The Cost of Knowledge

Posted by: Katie Heasley

Our Open Access Week celebration ends with a guest post from Gaëlle Krikorian, coeditor of Access to Knowledge in the Age of Intellectual Property (Zone Books). 

Mobilizations for access to knowledge often pose the question of price. Price directly impacts the affordability of a good or a service. In the field of research publications, academics and researchers have also, interestingly, raised the issue of cost. The price is what you pay to acquire something, but the cost refers to the amount paid to produce a good or service. It represents the sum of the value of the inputs in production (labor, capital and enterprise). It is certainly not an accident that academics and researchers choose to call their international mobilization for open access to publications “The cost of knowledge.”

Those who produce knowledge are well placed to know what is invested into the production of publications: besides the research, part of their working hours is dedicated to writing, and part of their time is dedicated, through peer review, to the scientific evaluation of the written products of others. They are responsible for the content and its quality. Yet, they are almost never paid to do this, and in some fields they must pay the journal to be published. Thus, they know well the cost of the production of knowledge and its dissemination.

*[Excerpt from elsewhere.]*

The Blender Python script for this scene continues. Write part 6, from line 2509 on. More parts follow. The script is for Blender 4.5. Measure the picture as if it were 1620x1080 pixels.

Due to exorbitant subscription prices, thousands of academics across the world and in many different research fields are calling for “open access” to become the norm for publication. Knowledge would become more easily and broadly accessible to students, researchers, academics, universities, and libraries. Price would no longer be an obstacle to access to knowledge and to innovation itself, in both the global North and South. Academics promote, and in some cases develop, new publishing models that fit the technical environment more adequately than the old ones. These new models may help fix major incongruities and abuses that have occurred over the years in the context of what looks like than oligopoly.

In the United States, the National Institutes of Health (NIH) has already embraced an open access policy. The European Parliament is currently discussing the issue. Hopefully, they will make it the rule for all research financed by the European Union.